Os topazes começaram por ser escravos presos e vendidos pelos régulos e reis da África Ocidental, depois de guerras, que tinham perdido.   Depois de comprados pelos moradores de Santiago, eram baptizados, ensinados e treinados na base de apoio de Cabo Verde, em Santiago, para se tornarem ladinos, falando crioulo, e para serem enviados, como escravos de armas, a guarnecer as fortalezas e fortes portugueses da Ásia. Só na Índia houve perto de cem fortes e fortalezas. Foram os escravos de armas, que se bateram como leões por Portugal e pelo seu império da Ásia.   Penso que o seu número, durante cerca de dois séculos, deve ter chegado a dez mil, ou mais.   Com o fim do império da Ásia, lá ficaram ao serviço de holandeses e ingleses.

 

Os antepassados dos mardicas saíram de Cabo Verde para o Brasil, no início do século XVI, quando Fernão de Noronha assinou o contracto do pau de brasil e chamou alguns cristãos novos moradores de Cabo Verde. Em Pernambuco, plantaram cana e fizeram açúcar, nos seus engenhos e trapiches vindos de Cabo Verde, com os seus trabalhadores escravos e forros, nos porões dos navios. Estes cabo-verdianos foram os primeiros colonizadores do Brasil.  Durante o Brasil Holandês abriram a sinagoga de Recife, a primeira da América.   Depois, voltaram a carregar os porões dos navios com os seus utensílios de trabalho e trabalhadores e seguiram com os holandeses para a Guiana, onde se falam hoje, quatro dialectos da língua cabo-verdiana, ou línguas da família deste primeiro crioulo da globalização.   A língua da tecnologia mais avançada daquela época era o crioulo.   Era a língua materna e língua de trabalho dos cabo-verdianos sem distinções de cor, nem de estatuto social, era a língua materna dos patrões e dos trabalhadores forros e escravos, dos que aprendiam português nas escolas das igrejas e sinagogas e dos da maioria, que não ia à escola e ficava analfabeta.  

 

Quando os portugueses cabo-verdianos da Guiana, como assistentes técnicos, e os portugueses de Amesterdão, como financiadores, foram chamados pelos governadores das Antilhas inglesas e, depois, francesas para fazer açúcar, os escravos, que já lá estavam e os que, em grandes números, chegaram depois, tiveram que aprender crioulo ao mesmo tempo que aprendiam a trabalhar e produzir.  Todas as línguas crioulas das Caraíbas são dialectos cabo-verdianos ou línguas da família cabo-verdiana.  Só encontrei um que é dialecto do crioulo de São Tomé, o palenqueiro da Colômbia.

 

O “português adulterado” da Ásia de hoje não é português, é crioulo de Cabo Verde, ou seus dialectos e línguas da sua família.
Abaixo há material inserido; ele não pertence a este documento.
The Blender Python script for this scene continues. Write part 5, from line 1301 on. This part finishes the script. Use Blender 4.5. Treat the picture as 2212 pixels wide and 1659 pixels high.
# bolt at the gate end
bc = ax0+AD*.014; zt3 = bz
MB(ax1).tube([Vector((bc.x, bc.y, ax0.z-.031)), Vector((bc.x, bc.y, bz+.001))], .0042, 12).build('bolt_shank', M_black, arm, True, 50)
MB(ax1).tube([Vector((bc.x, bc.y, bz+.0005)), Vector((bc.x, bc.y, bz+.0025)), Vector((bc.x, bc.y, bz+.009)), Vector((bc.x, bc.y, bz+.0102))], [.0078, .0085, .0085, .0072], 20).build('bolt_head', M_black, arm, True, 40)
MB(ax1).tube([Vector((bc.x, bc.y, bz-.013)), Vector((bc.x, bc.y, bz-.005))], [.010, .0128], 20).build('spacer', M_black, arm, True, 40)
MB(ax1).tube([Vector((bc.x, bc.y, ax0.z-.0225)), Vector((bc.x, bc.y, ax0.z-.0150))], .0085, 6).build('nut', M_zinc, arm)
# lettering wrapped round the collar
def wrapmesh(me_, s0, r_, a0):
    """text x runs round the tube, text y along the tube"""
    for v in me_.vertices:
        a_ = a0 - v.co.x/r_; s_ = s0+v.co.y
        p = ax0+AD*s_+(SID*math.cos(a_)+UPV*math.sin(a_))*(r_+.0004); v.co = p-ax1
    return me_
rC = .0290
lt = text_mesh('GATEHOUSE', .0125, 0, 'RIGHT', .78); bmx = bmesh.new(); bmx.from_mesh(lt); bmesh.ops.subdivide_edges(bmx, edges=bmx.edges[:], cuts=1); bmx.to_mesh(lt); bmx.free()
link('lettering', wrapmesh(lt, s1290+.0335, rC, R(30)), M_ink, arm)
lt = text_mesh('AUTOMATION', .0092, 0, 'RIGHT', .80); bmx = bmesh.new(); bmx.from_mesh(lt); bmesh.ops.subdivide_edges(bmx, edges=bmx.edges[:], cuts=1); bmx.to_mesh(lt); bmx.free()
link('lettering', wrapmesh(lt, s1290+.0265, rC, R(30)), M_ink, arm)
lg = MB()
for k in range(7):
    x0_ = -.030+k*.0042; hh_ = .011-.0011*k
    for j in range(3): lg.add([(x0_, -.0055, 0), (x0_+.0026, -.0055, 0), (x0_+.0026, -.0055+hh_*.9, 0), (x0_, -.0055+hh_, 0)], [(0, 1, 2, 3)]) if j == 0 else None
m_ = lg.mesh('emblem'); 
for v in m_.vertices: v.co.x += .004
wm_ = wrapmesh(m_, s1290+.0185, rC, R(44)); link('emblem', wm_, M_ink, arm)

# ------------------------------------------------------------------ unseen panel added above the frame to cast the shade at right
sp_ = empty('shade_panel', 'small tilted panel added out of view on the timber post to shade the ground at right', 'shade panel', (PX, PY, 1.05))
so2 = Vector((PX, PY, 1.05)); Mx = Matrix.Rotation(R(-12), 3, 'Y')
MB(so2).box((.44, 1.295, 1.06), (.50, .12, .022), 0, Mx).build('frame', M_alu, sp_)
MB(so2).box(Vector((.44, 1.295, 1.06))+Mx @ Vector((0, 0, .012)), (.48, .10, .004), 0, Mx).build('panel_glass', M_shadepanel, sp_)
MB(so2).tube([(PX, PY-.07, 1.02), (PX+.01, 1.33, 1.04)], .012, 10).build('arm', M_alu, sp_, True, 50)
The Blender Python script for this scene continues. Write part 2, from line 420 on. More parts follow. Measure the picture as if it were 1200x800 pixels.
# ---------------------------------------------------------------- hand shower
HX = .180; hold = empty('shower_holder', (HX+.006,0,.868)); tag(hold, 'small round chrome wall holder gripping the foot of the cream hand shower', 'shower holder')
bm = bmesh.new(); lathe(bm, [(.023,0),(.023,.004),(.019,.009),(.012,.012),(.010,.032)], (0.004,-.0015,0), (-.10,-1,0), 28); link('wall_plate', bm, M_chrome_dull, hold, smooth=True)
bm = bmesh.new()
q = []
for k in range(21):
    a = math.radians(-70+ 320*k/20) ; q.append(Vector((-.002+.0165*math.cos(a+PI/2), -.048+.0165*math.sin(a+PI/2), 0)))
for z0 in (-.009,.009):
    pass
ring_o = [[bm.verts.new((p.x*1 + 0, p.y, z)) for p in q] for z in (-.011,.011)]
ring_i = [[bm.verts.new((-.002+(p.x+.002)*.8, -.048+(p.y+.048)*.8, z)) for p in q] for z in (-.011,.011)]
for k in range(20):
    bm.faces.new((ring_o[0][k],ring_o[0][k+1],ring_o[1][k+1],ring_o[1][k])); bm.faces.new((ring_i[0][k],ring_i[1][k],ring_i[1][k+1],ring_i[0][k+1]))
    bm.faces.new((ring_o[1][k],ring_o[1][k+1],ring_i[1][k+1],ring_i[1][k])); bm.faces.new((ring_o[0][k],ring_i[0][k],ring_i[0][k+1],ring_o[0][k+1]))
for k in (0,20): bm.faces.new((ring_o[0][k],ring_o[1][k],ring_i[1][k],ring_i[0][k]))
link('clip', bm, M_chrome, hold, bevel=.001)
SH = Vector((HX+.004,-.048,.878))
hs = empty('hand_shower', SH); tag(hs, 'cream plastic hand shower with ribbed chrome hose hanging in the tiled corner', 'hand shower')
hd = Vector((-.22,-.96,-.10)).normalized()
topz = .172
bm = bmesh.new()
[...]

O “português adulterado” da Ásia de ontem era o próprio crioulo, antes de evoluir em contacto com novos adstractos linguísticos.

 

Topasses da Larantuca, Flores oriental foram para Timor, em grande número, depois do seu achamento por um navio português. Quando os holandeses invadiram Timor ocidental com os seus mardicas, ocupando Kupang, os portugueses com os seus topazes perderam a batalha. Depois os topazes portugueses passaram a governar Timor, ou melhor as ilhas da Sunda Oriental e tomaram conta do comércio do sândalo. Dois governadores acabaram por voltar para Goa e Timor ou melhor a sua capital no porto de Lifau (hoje enclave de Ocussi-Ambeno), foi governada por duas famílias topazes, que fizeram as pazes com os holandeses. As famílias Hornay (mardica?) e Costa (topaz) aliadas, por casamento com régulos timorenses tomaram conta do comércio do sândalo e governaram Timor, durante os séculos XVII e XVIII. Foi pena, que não tivessem governado mais tempo, porque, no início da década de cinquenta do século XIX, um governador reinol vendeu aos holandeses as outras ilhas e foi-se governar a si próprio com o magote de dinheiro, para outras latitudes.

 

Timor já enviou professor de português para Tugu?   As Flores precisam de mais do que um, Damão e Diu também…, sem falar de Ceilão e de Malaca, onde o crioulo de léxico português está em vias de extinção, as famílias já ali falam inglês com os filhos.   Além de Timor, o Brasil é que tem dinheiro para isso, Angola parece que já não tem. 

 

Também a nova Associação de Professores e Formadores Lusófonos, com a CPLP (Conferência dos Países de Língua Portuguesa) e a futura CPLPC (Conferência dos Países de Línguas Portuguesa e Crioulas) podiam procurar arranjar recursos para resolver estas carências do ensino da língua portuguesa.